* _Your objective_:
Looking through the listing, how many of its lines hold the word "from"? Answer with only the number.

* _Source excerpt_:
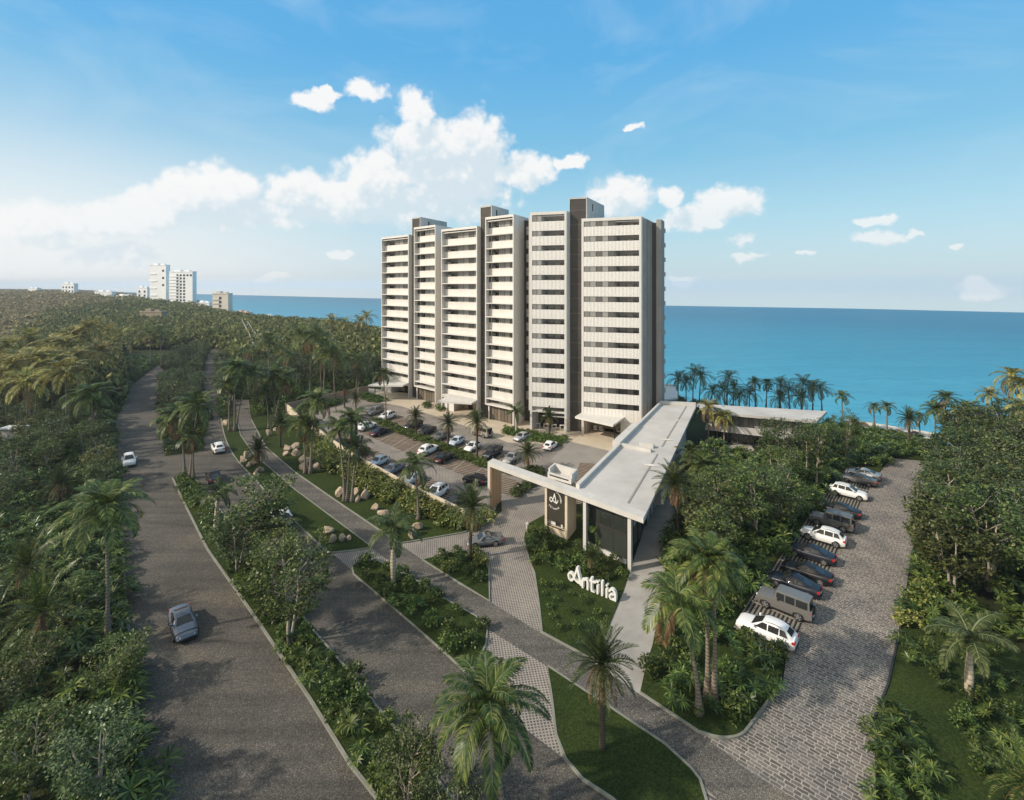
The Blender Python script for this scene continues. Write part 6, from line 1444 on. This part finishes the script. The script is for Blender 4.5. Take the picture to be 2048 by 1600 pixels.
CARS = [
 # roads
 ('sedan', 366, 1258, 139, 'steel', 'blue-grey sedan with pale sunroof driving towards us on the left road'),
 ('suv', 258, 928, 141, 'white', 'white car driving towards us at the left edge of the left road'),
 ('suv', 436, 902, -38, 'white', 'white suv seen from behind driving away on the second road'),
 ('sedan', 427, 961, -38, 'black', 'dark sedan with red tail lights driving away beside the median tip'),
 ('suv', 414, 836, -38, 'grey', 'dark car far up the second road half hidden by palms'),
 ('suv', 563, 1042, -40, 'white', 'white-roofed vehicle mostly hidden behind the median trees'),
 ('sports', 970, 1088, -102, 'bronze', 'grey sports car with rear wing entering from the driveway'),
 # row along the boundary wall
 ('suv', 676, 898, BAYH + 180, 'black', 'dark car with red lights behind the boundary wall, leftmost in its row'),
 ('hatch', 757, 930, BAYH + 180, 'ltblue', 'light blue small car behind the boundary wall beside the dark ones'),
 ('sedan', 716, 913, BAYH + 180, 'black', 'black sedan second from the left behind the boundary wall'),
 ('sedan', 785, 946, BAYH + 180, 'steel', 'blue-grey sedan with red tail light behind the boundary wall'),
 ('sedan', 822, 966, BAYH + 180, 'silver', 'silver car mostly hidden by the slim palm at the boundary wall'),
 ('suv', 872, 994, BAYH + 180, 'white', 'white suv nose-in to the boundary wall'),
 ('hatch', 912, 1010, BAYH + 180, 'navy', 'dark blue car rightmost in the row behind the boundary wall'),
 # middle row
 ('suv', 734, 858, BAYH, 'white', 'white suv at the left end of the middle car park row'),
 ('sedan', 760, 869, BAYH, 'navy', 'dark sedan next to the white suv in the middle row'),
 ('suv', 857, 906, BAYH, 'white', 'white suv alone in the centre of the middle row'),
 ('sedan', 889, 921, BAYH, 'black', 'black sedan with red tail lights right of the centre white suv'),
 ('hatch', 950, 966, -58, 'black', 'black hatchback crossing the aisle left of the wooden gate pier'),
 # far row
 ('van', 750, 828, BAYH + 180, 'bronze', 'long silver-brown van at the left end of the far row'),
 ('suv', 774, 838, BAYH + 180, 'white', 'white suv behind the tall palm in the far row'),
 ('pickup', 826, 856, BAYH + 180, 'black', 'black pickup left in the far row behind a young palm'),
 ('sedan', 854, 867, BAYH + 180, 'navy', 'dark blue sedan right of the left black pickup'),
 ('sedan', 882, 878, BAYH + 180, 'grey', 'grey sedan in the middle of the far row'),
 ('hatch', 913, 889, BAYH + 180, 'ltblue', 'light blue hatchback with dark roof in the far row'),
 ('hatch', 945, 900, BAYH + 180, 'white', 'white hatchback left of the right black pickup'),
 ('pickup', 985, 912, BAYH + 180, 'navy', 'dark pickup with open bed near the gate beam'),
 ('sedan', 1024, 922, BAYH + 180, 'lgrey', 'grey sedan at the right end of the far row by the gate beam'),
 ('offroad', 964, 872, -48, 'sand', 'beige box-shaped off-road car driving along the forecourt'),
 ('hatch', 1044, 880, BAYH + 195, 'silver', 'small silver-white coupe parked by the low hedge before the tower'),
 ('hatch', 1101, 897, BAYH, 'white', 'white hatchback parked beside the drop-off area'),
 # striped bays along the cobbled lane
 ('suv', 1533, 1275, LOT, 'white', 'white suv nearest to us in the striped bays'),
 ('offroad', 1570, 1222, LOT, 'bronze', 'grey-beige box-shaped off-road car beside the nearest white suv'),
 ('sedan', 1588, 1178, LOT, 'navy', 'dark blue-black sedan right behind the grey-beige off-road car'),
 ('sedan', 1613, 1154, LOT, 'black', 'black sedan partly hidden by the dark blue one in the bays'),
 ('sedan', 1622, 1116, LOT, 'navy', 'dark sedan standing with a free bay below the middle white suv'),
 ('suv', 1646, 1082, LOT, 'white', 'white suv in the middle of the striped bays'),
 ('offroad', 1664, 1054, LOT, 'grey', 'dark grey box-shaped off-road car above the middle white suv'),
 ('sedan', 1679, 1028, LOT, 'black', 'black sedan above the dark grey off-road car'),
 ('suv', 1697, 993, LOT + 180, 'white', 'white suv facing out to the lane near the top of the bays'),
 ('sedan', 1717, 966, LOT, 'grey', 'grey sedan with bright rims near the top of the bays'),
 ('sedan', 1726, 955, LOT, 'silver', 'silver sedan uppermost in the striped bays'),
]
for c in CARS: car(*c)

# ------------------------------------------------------------------ far town on the left
farwhite = mat('far_white_render', (.90, .90, .89), .8, .05, .05)
farpink = mat('far_pink_render', (.60, .46, .38), .8, .08, .05)
farbeige = mat('far_beige_render', (.66, .60, .52), .8, .08, .05)
fartan = mat('far_tan_render', (.30, .24, .17), .85, .12, .05)
tileroof = mat('far_roof', (.40, .27, .18), .85, .15, .1)
def block(name, label, px0, px1, ytop, ybase, d, m, cols, rows, dep=14, extra=None, cat='building'):
    """a distant block: front facing us, windows in a grid, roof parapet"""
    x0, x1 = (px0 - 1024) / F * d, (px1 - 1024) / F * d; zt = H - (ytop - 569) / F * d; zb = H - (ybase - 569) / F * d - 6
    yc = d; t = thing(name, label, cat, ((x0 + x1) / 2, yc, zb)); w_ = x1 - x0; h = zt - zb; rz = R(-9); dep = min(dep, 6)
    t.rotation_euler = (0, 0, rz)
    mb = MB(); mb.box(-w_ / 2, w_ / 2, 0, dep, 0, h); wl = mb.build('wall', m, t)
    mb = MB(); mb.box(-w_ / 2 - .3, w_ / 2 + .3, -.3, dep + .3, h + .003, h + .8); mb.box(-w_ * .3, -w_ * .05, 1, dep - 1, h + .803, h + 2.6); mb.box(w_ * .1, w_ * .32, 1.5, dep - 1.2, h + .803, h + 1.9); mb.build('roof', m, t)
    if rows > 2:
        for r_ in range(rows):
            z = 6 + (h - 8) * r_ / rows; mb = MB(); mb.box(-w_ * .5, -w_ * .5 + w_ * .42, -.5, -.01, z, z + .9); mb.build('balcony', m, t)
    for c in range(cols):
        for r_ in range(rows):
            if extra and not extra(c, r_): continue
            a = -w_ / 2 + w_ * (c + .5) / cols; z = 6 + (h - 8) * (r_ + .5) / rows; ww = min(1.3, w_ / cols * .3); hh = min(1.3, (h - 8) / rows * .32)
            mb = MB(); mb.box(a - ww, a + ww, -.06, .1, z - hh, z + hh); mb.build('window', dark, wl)
    return t
block('apartment_tower', 'tallest white apartment tower on the far hill, left slab of a pair', 297, 334, 531, 606, 590, farwhite, 3, 5, 16, lambda c, r_: c == 2 and r_ > 1)
block('apartment_tower', 'white apartment tower with window columns on the far hill, right slab of a pair', 335, 388, 544, 610, 575, farwhite, 7, 10, 16, lambda c, r_: c in (2, 3, 4) or (r_ == 9 and c in (5, 6)))
block('apartment_block', 'slim white block with dark vertical slots left of the tall white towers', 272, 296, 576, 603, 620, farwhite, 2, 3)
block('apartment_block', 'beige tower standing alone before the sea right of the white towers', 423, 458, 588, 632, 480, farbeige, 3, 5, 12, lambda c, r_: c == 1)
block('apartment_block', 'small white block with flat roof on the far left ridge', 121, 150, 568, 594, 720, farwhite, 4, 3)
block('far_house', 'tiny pale house at the far left end of the ridge', 54, 76, 577, 590, 800, farwhite, 3, 1)
block('far_house', 'low white house with dark openings between the ridge block and the slim block', 186, 226, 584, 600, 680, farwhite, 4, 2, 14, lambda c, r_: c == 0)
block('far_house', 'long low white house just left of the slim block', 228, 266, 592, 604, 660, farwhite, 4, 1)
block('far_house', 'white house on the slope between the white towers and the beige tower', 392, 420, 606, 622, 540, farwhite, 3, 1)
block('far_house', 'pinkish house below the beige tower near the shore', 467, 498, 626, 642, 470, farpink, 4, 1)
block('far_house', 'tan flat-roofed house in the green slope below the white towers', 276, 326, 625, 641, 350, fartan, 4, 1)
block('far_house', 'white cabin beside the shore behind the forest', 532, 542, 634, 640, 450, farwhite, 1, 1)
# concrete stair track down the slope
mb = MB()
for a, b in (((484, 640), (500, 672)), ((500, 672), (512, 700)), ((494, 642), (516, 676))):
    A, B = G(a[0], a[1], 7), G(b[0], b[1], 7); t = (B - A).normalized(); nn = Vector((-t.y, t.x, 0)) * .25
    mb.hexa([A - nn, B - nn, B + nn, A + nn, A - nn + Vector((0, 0, .4)), B - nn + Vector((0, 0, .4)), B + nn + Vector((0, 0, .4)), A + nn + Vector((0, 0, .4))])
tag(mb.build('stair_track', dropoff), 'pale concrete stair track running down the far green slope', 'stairs')
# white flat roof glimpsed in the left wood
hh = thing('far_house', 'white flat roof glimpsed between the trees at the left edge', 'building', G(28, 856, 3.2))
mb = MB(); mb.box(-2, 2, -1.2, 1.2, 0, .25); mb.build('roof', farwhite, hh); mb = MB(); mb.box(-1.8, 1.8, -1, 1, -3.3, -.002); mb.build('wall', farbeige, hh)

* _Answer to the task_:
4